--- WORK TO BE COMPLETED ---
Retype all of the listing exactly, passing over any picture you find.

----- DATA EXTRACT

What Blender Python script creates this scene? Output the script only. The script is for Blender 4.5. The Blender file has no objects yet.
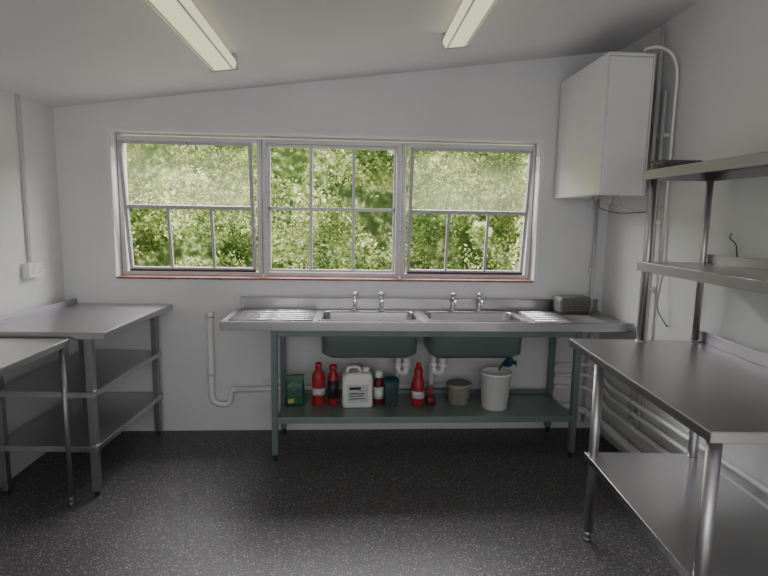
import bpy, bmesh, math, random
import numpy as np
from mathutils import Vector, Matrix, Euler
random.seed(7); rng=np.random.default_rng(5)
COL=bpy.context.scene.collection

# ------------------------------------------------------------------ materials
def mat(name,col,rough=.5,metal=0.0,var=.06,scale=8.0,bump=0.0,stretch=None,rvar=.05,spec=.5,coat=0.0):
    m=bpy.data.materials.new(name); m.use_nodes=True; nt=m.node_tree; N=nt.nodes; Lk=nt.links
    b=N['Principled BSDF']
    tc=N.new('ShaderNodeTexCoord'); mp=N.new('ShaderNodeMapping')
    if stretch: mp.inputs['Scale'].default_value=stretch
    Lk.new(tc.outputs['Object'],mp.inputs['Vector'])
    nz=N.new('ShaderNodeTexNoise'); nz.inputs['Scale'].default_value=scale; nz.inputs['Detail'].default_value=5
    Lk.new(mp.outputs[0],nz.inputs['Vector'])
    cr=N.new('ShaderNodeValToRGB')
    cr.color_ramp.elements[0].position=.3; cr.color_ramp.elements[1].position=.7
    cr.color_ramp.elements[0].color=(*[max(0,c*(1-var)) for c in col],1)
    cr.color_ramp.elements[1].color=(*[min(1,c*(1+var)) for c in col],1)
    Lk.new(nz.outputs['Fac'],cr.inputs['Fac']); Lk.new(cr.outputs['Color'],b.inputs['Base Color'])
    if rvar>0:
        mr=N.new('ShaderNodeMapRange'); mr.inputs['To Min'].default_value=max(.02,rough-rvar); mr.inputs['To Max'].default_value=min(1,rough+rvar)
        Lk.new(nz.outputs['Fac'],mr.inputs['Value']); Lk.new(mr.outputs[0],b.inputs['Roughness'])
    else: b.inputs['Roughness'].default_value=rough
    b.inputs['Metallic'].default_value=metal
    b.inputs['Specular IOR Level'].default_value=spec
    b.inputs['Coat Weight'].default_value=coat
    if bump>0:
        bp=N.new('ShaderNodeBump'); bp.inputs['Strength'].default_value=bump; bp.inputs['Distance'].default_value=.01
        Lk.new(nz.outputs['Fac'],bp.inputs['Height']); Lk.new(bp.outputs[0],b.inputs['Normal'])
    return m
M={}
M['wall']=mat('wall_paint',(.70,.70,.70),.5,var=.03,scale=2.5,bump=.03)
M['ceil']=mat('ceiling_paint',(.74,.72,.735),.6,var=.02,scale=2)
M['reveal']=mat('white_gloss_paint',(.76,.75,.76),.35,var=.02)
M['sillred']=mat('red_brown_sill',(.26,.11,.085),.5,var=.2,scale=20)
M['frame']=mat('window_frame_paint',(.62,.605,.62),.4,var=.04,scale=20)  # white frames darkened in the colour, as seen against the light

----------

--- TASK RESPONSE ---
What Blender Python script creates this scene? Output the script only. The script is for Blender 4.5. The Blender file has no objects yet.
import bpy, bmesh, math, random
import numpy as np
from mathutils import Vector, Matrix, Euler
random.seed(7); rng=np.random.default_rng(5)
COL=bpy.context.scene.collection

# ------------------------------------------------------------------ materials
def mat(name,col,rough=.5,metal=0.0,var=.06,scale=8.0,bump=0.0,stretch=None,rvar=.05,spec=.5,coat=0.0):
    m=bpy.data.materials.new(name); m.use_nodes=True; nt=m.node_tree; N=nt.nodes; Lk=nt.links
    b=N['Principled BSDF']
    tc=N.new('ShaderNodeTexCoord'); mp=N.new('ShaderNodeMapping')
    if stretch: mp.inputs['Scale'].default_value=stretch
    Lk.new(tc.outputs['Object'],mp.inputs['Vector'])
    nz=N.new('ShaderNodeTexNoise'); nz.inputs['Scale'].default_value=scale; nz.inputs['Detail'].default_value=5
    Lk.new(mp.outputs[0],nz.inputs['Vector'])
    cr=N.new('ShaderNodeValToRGB')
    cr.color_ramp.elements[0].position=.3; cr.color_ramp.elements[1].position=.7
    cr.color_ramp.elements[0].color=(*[max(0,c*(1-var)) for c in col],1)
    cr.color_ramp.elements[1].color=(*[min(1,c*(1+var)) for c in col],1)
    Lk.new(nz.outputs['Fac'],cr.inputs['Fac']); Lk.new(cr.outputs['Color'],b.inputs['Base Color'])
    if rvar>0:
        mr=N.new('ShaderNodeMapRange'); mr.inputs['To Min'].default_value=max(.02,rough-rvar); mr.inputs['To Max'].default_value=min(1,rough+rvar)
        Lk.new(nz.outputs['Fac'],mr.inputs['Value']); Lk.new(mr.outputs[0],b.inputs['Roughness'])
    else: b.inputs['Roughness'].default_value=rough
    b.inputs['Metallic'].default_value=metal
    b.inputs['Specular IOR Level'].default_value=spec
    b.inputs['Coat Weight'].default_value=coat
    if bump>0:
        bp=N.new('ShaderNodeBump'); bp.inputs['Strength'].default_value=bump; bp.inputs['Distance'].default_value=.01
        Lk.new(nz.outputs['Fac'],bp.inputs['Height']); Lk.new(bp.outputs[0],b.inputs['Normal'])
    return m
M={}
M['wall']=mat('wall_paint',(.70,.70,.70),.5,var=.03,scale=2.5,bump=.03)
M['ceil']=mat('ceiling_paint',(.74,.72,.735),.6,var=.02,scale=2)
M['reveal']=mat('white_gloss_paint',(.76,.75,.76),.35,var=.02)
M['sillred']=mat('red_brown_sill',(.26,.11,.085),.5,var=.2,scale=20)
M['frame']=mat('window_frame_paint',(.62,.605,.62),.4,var=.04,scale=20)  # white frames darkened in the colour, as seen against the light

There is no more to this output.